Stray Leaves from an Arctic Journal: Or, Eighteen Months in the Polar Regions, in Search of Sir John Franklin’s Expedition, in the Years 1850-1851.

p. 21, re Brit. chauvinism: The whaler from bonnie Scotia, or busy Hull, fresh from the recollection of his laird and home, no doubt shudders at the comparative misery and barbarity of these poor people; but those who have seen the degraded Bushmen of South Africa, the miserable Patanies of Malayia, the Fuegians of our southern hemisphere, and remember the comparative blessings afforded by climate to those melancholy specimens of the human family, will, I think, exclaim with me, that the Esquimaux of Greenland are as superior to them in mental capacity, manual dexterity, physical enterprise, and social virtues, as the Englishman is to the Esquimaux.

p. 26-27: I thought with Longfellow in his Hyperion— “The vast cathedral of nature is full of holy scriptures and shapes of deep mysterious meaning; all is solitary and silent there. Into this vast cathedral comes the human soul seeking its Creator, and the universal silence is changed to sound, and the sound is harmonious and has a meaning, and is comprehended and felt.”

p. 29, in Godhaab at breakfast: A broken conversation ensued—a little English and much Danish, when Dr. D— fortunately produced Captain Washington’s Esquimaux vocabulary, and, aided by the little son of our host, we soon twisted out all the news Herr Agar had to give.

p. 63-64, while beset on the Pioneer: …on the morning of the 20th we were again beset, and a south gale threatened to increase the pressure; escape was, however, impossible, and “Fear not, but trust in Providence” is a necessary motto for Arctic seamen. My faith in this axiom was soon put to the proof. After a short sleep I was called on deck, as the vessel was suffering from great pressure.

p. 70, on receiving letters from England: Gentle reader, I’ll bore you no longer!… The dates from England were a month later than our own; all our friends were well,— all hopeful; and, putting all those last dear letters away, to be read and re-read during the coming winter, we pushed on and there was no time to be lost.

p. 76-77: By the beautiful sketches of Parry’s officers, made on his first voyage, we easily recognized the various headlands; the north shore being now alone in view; and, indeed, except the mountains in the interior, we saw nothing more of the south shore of Lancaster Sound after leaving Possession Bay.

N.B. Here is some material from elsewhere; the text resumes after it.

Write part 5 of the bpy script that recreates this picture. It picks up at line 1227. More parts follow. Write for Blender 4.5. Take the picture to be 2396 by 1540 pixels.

p. 96ff?, on searching for Franklin records on Beechey Island, where three graves of Franklin’s men were found: Every one felt that there was something so inexplicable in the non-discovery of any record, some written evidence of the intentions of Franklin and Crozier on leaving this spot, that each of us kept on returning to again search over the ground, in the hope that it had been merely overlooked in the feverish haste of the first discovery of the cairns by Captain Ommanney and Captain Penny. [I found this passage on a microfiche edition, not the New York 1852 edition in which I was unable to find this passage.]

p. 99, on whale behavior: It was a subject of deep interest and wonder to see this migration of animal life, and I determined, directly leisure would enable me, to search the numerous books with which we were well stored, to endeavour to satisfy my mind with some reasonable theory, founded upon the movement of bird and fish, as to the existence of a Polar ocean or a Polar continent.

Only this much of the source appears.